** START **
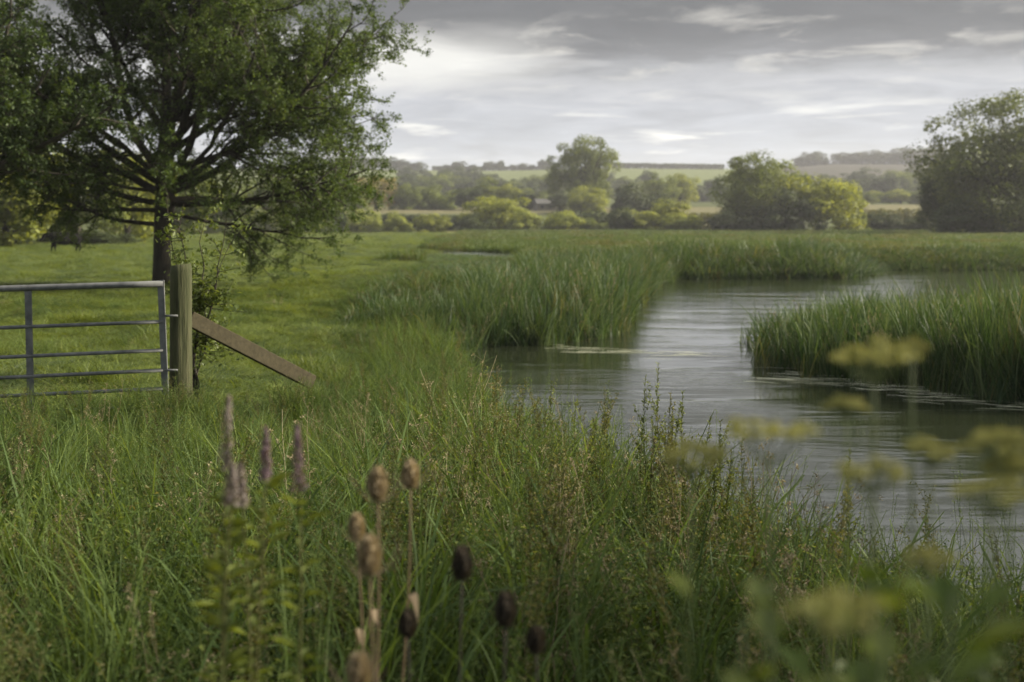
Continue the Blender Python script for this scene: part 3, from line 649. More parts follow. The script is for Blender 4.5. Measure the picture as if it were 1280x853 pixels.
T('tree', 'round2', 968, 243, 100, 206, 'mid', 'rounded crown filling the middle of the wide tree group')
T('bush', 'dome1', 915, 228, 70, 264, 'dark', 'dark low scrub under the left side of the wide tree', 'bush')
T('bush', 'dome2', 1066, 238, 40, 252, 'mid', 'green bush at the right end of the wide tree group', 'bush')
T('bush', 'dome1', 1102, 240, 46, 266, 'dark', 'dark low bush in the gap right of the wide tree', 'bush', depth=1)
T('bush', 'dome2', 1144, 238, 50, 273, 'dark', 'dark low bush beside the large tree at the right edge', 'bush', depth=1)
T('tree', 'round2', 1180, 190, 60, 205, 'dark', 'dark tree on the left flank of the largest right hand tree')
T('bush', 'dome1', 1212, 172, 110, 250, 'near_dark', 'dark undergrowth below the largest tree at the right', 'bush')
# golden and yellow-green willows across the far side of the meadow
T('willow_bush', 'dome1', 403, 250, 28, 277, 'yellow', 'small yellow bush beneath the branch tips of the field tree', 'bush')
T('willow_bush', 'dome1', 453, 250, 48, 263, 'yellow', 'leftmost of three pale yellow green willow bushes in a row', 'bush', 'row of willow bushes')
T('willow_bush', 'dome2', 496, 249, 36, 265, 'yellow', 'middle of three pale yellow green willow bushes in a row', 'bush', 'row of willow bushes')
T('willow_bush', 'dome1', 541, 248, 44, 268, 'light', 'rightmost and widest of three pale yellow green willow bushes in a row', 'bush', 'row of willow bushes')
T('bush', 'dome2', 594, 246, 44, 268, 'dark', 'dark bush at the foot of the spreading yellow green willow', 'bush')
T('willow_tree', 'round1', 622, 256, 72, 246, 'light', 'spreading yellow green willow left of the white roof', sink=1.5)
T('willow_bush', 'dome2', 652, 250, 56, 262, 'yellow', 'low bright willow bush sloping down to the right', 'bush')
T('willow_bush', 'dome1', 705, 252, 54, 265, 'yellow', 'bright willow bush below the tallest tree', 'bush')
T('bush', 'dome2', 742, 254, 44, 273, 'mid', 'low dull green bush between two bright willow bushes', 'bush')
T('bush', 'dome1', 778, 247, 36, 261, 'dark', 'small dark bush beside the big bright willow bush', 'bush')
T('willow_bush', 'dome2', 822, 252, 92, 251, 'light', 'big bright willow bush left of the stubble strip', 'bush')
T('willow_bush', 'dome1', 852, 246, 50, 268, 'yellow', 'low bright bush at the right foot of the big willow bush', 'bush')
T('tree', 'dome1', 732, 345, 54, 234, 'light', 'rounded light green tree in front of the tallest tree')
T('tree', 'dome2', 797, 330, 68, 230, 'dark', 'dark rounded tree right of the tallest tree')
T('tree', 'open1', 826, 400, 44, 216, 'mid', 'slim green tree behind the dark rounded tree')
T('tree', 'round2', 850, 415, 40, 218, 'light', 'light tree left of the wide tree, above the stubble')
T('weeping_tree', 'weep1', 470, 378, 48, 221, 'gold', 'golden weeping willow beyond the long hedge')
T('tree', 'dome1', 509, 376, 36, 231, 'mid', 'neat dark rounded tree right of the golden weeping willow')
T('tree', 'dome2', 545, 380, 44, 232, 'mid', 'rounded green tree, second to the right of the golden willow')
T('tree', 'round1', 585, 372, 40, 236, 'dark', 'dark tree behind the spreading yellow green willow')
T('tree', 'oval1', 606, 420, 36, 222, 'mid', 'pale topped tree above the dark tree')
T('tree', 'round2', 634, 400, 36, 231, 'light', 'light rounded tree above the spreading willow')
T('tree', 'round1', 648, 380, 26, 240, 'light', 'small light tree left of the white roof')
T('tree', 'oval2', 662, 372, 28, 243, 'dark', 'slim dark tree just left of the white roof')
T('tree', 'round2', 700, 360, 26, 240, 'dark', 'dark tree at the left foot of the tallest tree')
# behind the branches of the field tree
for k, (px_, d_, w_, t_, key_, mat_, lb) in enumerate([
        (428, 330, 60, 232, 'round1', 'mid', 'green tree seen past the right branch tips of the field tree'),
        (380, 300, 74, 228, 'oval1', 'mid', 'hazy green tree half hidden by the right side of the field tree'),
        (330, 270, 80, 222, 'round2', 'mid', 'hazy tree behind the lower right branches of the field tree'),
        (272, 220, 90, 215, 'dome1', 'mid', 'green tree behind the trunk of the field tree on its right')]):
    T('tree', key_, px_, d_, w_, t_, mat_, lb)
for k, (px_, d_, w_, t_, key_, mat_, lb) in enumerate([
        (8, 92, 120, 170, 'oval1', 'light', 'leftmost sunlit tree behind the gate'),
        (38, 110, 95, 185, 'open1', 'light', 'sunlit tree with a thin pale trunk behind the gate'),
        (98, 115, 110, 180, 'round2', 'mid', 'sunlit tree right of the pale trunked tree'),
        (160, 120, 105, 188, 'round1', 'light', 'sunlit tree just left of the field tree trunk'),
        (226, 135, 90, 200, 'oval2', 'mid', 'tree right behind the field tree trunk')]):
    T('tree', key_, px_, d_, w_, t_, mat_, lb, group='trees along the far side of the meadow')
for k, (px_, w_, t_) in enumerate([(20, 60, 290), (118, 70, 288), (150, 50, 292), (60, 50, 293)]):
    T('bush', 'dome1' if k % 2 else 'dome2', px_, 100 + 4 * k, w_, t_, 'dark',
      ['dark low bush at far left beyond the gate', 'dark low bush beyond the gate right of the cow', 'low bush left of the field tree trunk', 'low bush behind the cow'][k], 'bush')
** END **
What to work on: Skipping the pictures, transcribe each line above exactly as it appears.

Written answer:
Continue the Blender Python script for this scene: part 3, from line 649. More parts follow. The script is for Blender 4.5. Measure the picture as if it were 1280x853 pixels.
T('tree', 'round2', 968, 243, 100, 206, 'mid', 'rounded crown filling the middle of the wide tree group')
T('bush', 'dome1', 915, 228, 70, 264, 'dark', 'dark low scrub under the left side of the wide tree', 'bush')
T('bush', 'dome2', 1066, 238, 40, 252, 'mid', 'green bush at the right end of the wide tree group', 'bush')
T('bush', 'dome1', 1102, 240, 46, 266, 'dark', 'dark low bush in the gap right of the wide tree', 'bush', depth=1)
T('bush', 'dome2', 1144, 238, 50, 273, 'dark', 'dark low bush beside the large tree at the right edge', 'bush', depth=1)
T('tree', 'round2', 1180, 190, 60, 205, 'dark', 'dark tree on the left flank of the largest right hand tree')
T('bush', 'dome1', 1212, 172, 110, 250, 'near_dark', 'dark undergrowth below the largest tree at the right', 'bush')
# golden and yellow-green willows across the far side of the meadow
T('willow_bush', 'dome1', 403, 250, 28, 277, 'yellow', 'small yellow bush beneath the branch tips of the field tree', 'bush')
T('willow_bush', 'dome1', 453, 250, 48, 263, 'yellow', 'leftmost of three pale yellow green willow bushes in a row', 'bush', 'row of willow bushes')
T('willow_bush', 'dome2', 496, 249, 36, 265, 'yellow', 'middle of three pale yellow green willow bushes in a row', 'bush', 'row of willow bushes')
T('willow_bush', 'dome1', 541, 248, 44, 268, 'light', 'rightmost and widest of three pale yellow green willow bushes in a row', 'bush', 'row of willow bushes')
T('bush', 'dome2', 594, 246, 44, 268, 'dark', 'dark bush at the foot of the spreading yellow green willow', 'bush')
T('willow_tree', 'round1', 622, 256, 72, 246, 'light', 'spreading yellow green willow left of the white roof', sink=1.5)
T('willow_bush', 'dome2', 652, 250, 56, 262, 'yellow', 'low bright willow bush sloping down to the right', 'bush')
T('willow_bush', 'dome1', 705, 252, 54, 265, 'yellow', 'bright willow bush below the tallest tree', 'bush')
T('bush', 'dome2', 742, 254, 44, 273, 'mid', 'low dull green bush between two bright willow bushes', 'bush')
T('bush', 'dome1', 778, 247, 36, 261, 'dark', 'small dark bush beside the big bright willow bush', 'bush')
T('willow_bush', 'dome2', 822, 252, 92, 251, 'light', 'big bright willow bush left of the stubble strip', 'bush')
T('willow_bush', 'dome1', 852, 246, 50, 268, 'yellow', 'low bright bush at the right foot of the big willow bush', 'bush')
T('tree', 'dome1', 732, 345, 54, 234, 'light', 'rounded light green tree in front of the tallest tree')
T('tree', 'dome2', 797, 330, 68, 230, 'dark', 'dark rounded tree right of the tallest tree')
T('tree', 'open1', 826, 400, 44, 216, 'mid', 'slim green tree behind the dark rounded tree')
T('tree', 'round2', 850, 415, 40, 218, 'light', 'light tree left of the wide tree, above the stubble')
T('weeping_tree', 'weep1', 470, 378, 48, 221, 'gold', 'golden weeping willow beyond the long hedge')
T('tree', 'dome1', 509, 376, 36, 231, 'mid', 'neat dark rounded tree right of the golden weeping willow')
T('tree', 'dome2', 545, 380, 44, 232, 'mid', 'rounded green tree, second to the right of the golden willow')
T('tree', 'round1', 585, 372, 40, 236, 'dark', 'dark tree behind the spreading yellow green willow')
T('tree', 'oval1', 606, 420, 36, 222, 'mid', 'pale topped tree above the dark tree')
T('tree', 'round2', 634, 400, 36, 231, 'light', 'light rounded tree above the spreading willow')
T('tree', 'round1', 648, 380, 26, 240, 'light', 'small light tree left of the white roof')
T('tree', 'oval2', 662, 372, 28, 243, 'dark', 'slim dark tree just left of the white roof')
T('tree', 'round2', 700, 360, 26, 240, 'dark', 'dark tree at the left foot of the tallest tree')
# behind the branches of the field tree
for k, (px_, d_, w_, t_, key_, mat_, lb) in enumerate([
        (428, 330, 60, 232, 'round1', 'mid', 'green tree seen past the right branch tips of the field tree'),
        (380, 300, 74, 228, 'oval1', 'mid', 'hazy green tree half hidden by the right side of the field tree'),
        (330, 270, 80, 222, 'round2', 'mid', 'hazy tree behind the lower right branches of the field tree'),
        (272, 220, 90, 215, 'dome1', 'mid', 'green tree behind the trunk of the field tree on its right')]):
    T('tree', key_, px_, d_, w_, t_, mat_, lb)
for k, (px_, d_, w_, t_, key_, mat_, lb) in enumerate([
        (8, 92, 120, 170, 'oval1', 'light', 'leftmost sunlit tree behind the gate'),
        (38, 110, 95, 185, 'open1', 'light', 'sunlit tree with a thin pale trunk behind the gate'),
        (98, 115, 110, 180, 'round2', 'mid', 'sunlit tree right of the pale trunked tree'),
        (160, 120, 105, 188, 'round1', 'light', 'sunlit tree just left of the field tree trunk'),
        (226, 135, 90, 200, 'oval2', 'mid', 'tree right behind the field tree trunk')]):
    T('tree', key_, px_, d_, w_, t_, mat_, lb, group='trees along the far side of the meadow')
for k, (px_, w_, t_) in enumerate([(20, 60, 290), (118, 70, 288), (150, 50, 292), (60, 50, 293)]):
    T('bush', 'dome1' if k % 2 else 'dome2', px_, 100 + 4 * k, w_, t_, 'dark',
      ['dark low bush at far left beyond the gate', 'dark low bush beyond the gate right of the cow', 'low bush left of the field tree trunk', 'low bush behind the cow'][k], 'bush')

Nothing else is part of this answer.